> **Stored data**:
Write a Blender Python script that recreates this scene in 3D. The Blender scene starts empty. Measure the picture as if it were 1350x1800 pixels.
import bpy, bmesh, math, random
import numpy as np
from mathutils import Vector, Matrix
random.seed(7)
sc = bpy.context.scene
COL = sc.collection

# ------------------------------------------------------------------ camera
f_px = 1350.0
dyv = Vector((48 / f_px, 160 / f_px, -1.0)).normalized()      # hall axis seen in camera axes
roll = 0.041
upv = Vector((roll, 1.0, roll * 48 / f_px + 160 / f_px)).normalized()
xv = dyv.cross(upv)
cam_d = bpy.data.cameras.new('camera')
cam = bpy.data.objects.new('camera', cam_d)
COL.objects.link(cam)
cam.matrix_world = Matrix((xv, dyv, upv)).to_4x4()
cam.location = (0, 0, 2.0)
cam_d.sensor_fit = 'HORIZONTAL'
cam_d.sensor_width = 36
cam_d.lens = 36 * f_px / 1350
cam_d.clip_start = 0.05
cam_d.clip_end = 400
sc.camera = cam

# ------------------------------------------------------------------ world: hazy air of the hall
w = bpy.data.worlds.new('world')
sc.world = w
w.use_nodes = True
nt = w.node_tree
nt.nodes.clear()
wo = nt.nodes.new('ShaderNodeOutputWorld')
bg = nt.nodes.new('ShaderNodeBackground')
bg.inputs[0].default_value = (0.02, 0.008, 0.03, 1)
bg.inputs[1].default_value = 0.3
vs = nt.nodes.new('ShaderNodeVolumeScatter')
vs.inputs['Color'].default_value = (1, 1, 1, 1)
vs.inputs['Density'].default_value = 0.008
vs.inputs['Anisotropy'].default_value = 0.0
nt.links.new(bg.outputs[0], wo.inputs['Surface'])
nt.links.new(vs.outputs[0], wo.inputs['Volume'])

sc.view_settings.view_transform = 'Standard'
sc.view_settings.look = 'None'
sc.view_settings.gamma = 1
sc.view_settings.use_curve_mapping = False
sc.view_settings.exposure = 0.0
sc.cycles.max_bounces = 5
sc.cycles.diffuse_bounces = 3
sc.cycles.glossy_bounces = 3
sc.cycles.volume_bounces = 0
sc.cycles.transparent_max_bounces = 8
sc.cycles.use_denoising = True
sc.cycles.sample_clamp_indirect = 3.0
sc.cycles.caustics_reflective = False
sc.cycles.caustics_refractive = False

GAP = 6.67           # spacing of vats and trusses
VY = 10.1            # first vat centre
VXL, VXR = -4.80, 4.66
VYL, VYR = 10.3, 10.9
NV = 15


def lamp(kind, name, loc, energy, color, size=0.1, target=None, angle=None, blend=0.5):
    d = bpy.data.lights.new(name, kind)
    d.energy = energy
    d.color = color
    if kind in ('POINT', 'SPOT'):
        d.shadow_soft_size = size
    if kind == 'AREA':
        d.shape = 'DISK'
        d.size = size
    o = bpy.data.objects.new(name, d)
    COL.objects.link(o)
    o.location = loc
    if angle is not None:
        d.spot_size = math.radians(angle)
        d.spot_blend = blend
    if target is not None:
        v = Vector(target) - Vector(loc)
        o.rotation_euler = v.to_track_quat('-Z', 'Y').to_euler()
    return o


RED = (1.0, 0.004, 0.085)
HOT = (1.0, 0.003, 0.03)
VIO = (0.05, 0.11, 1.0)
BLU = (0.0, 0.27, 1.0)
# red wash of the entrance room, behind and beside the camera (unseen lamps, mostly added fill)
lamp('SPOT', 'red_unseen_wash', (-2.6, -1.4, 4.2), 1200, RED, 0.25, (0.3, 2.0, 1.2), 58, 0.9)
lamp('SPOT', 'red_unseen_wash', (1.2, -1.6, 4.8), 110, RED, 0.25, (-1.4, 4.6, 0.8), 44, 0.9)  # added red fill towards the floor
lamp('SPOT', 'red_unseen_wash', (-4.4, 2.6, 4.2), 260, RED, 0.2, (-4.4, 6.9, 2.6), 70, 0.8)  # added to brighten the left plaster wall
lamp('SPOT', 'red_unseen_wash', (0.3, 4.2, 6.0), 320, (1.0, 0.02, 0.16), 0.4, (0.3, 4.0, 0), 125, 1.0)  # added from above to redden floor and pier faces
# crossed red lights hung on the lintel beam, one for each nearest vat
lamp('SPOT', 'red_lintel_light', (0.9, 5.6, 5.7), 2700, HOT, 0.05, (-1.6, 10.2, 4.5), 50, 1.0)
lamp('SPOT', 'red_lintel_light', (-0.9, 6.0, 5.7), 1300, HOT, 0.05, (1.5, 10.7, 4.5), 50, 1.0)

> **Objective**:
Your answer should be exactly the lines of the data above, from the first through the line containing "sc.camera = cam".

> **Correct answer**:
Write a Blender Python script that recreates this scene in 3D. The Blender scene starts empty. Measure the picture as if it were 1350x1800 pixels.
import bpy, bmesh, math, random
import numpy as np
from mathutils import Vector, Matrix
random.seed(7)
sc = bpy.context.scene
COL = sc.collection

# ------------------------------------------------------------------ camera
f_px = 1350.0
dyv = Vector((48 / f_px, 160 / f_px, -1.0)).normalized()      # hall axis seen in camera axes
roll = 0.041
upv = Vector((roll, 1.0, roll * 48 / f_px + 160 / f_px)).normalized()
xv = dyv.cross(upv)
cam_d = bpy.data.cameras.new('camera')
cam = bpy.data.objects.new('camera', cam_d)
COL.objects.link(cam)
cam.matrix_world = Matrix((xv, dyv, upv)).to_4x4()
cam.location = (0, 0, 2.0)
cam_d.sensor_fit = 'HORIZONTAL'
cam_d.sensor_width = 36
cam_d.lens = 36 * f_px / 1350
cam_d.clip_start = 0.05
cam_d.clip_end = 400
sc.camera = cam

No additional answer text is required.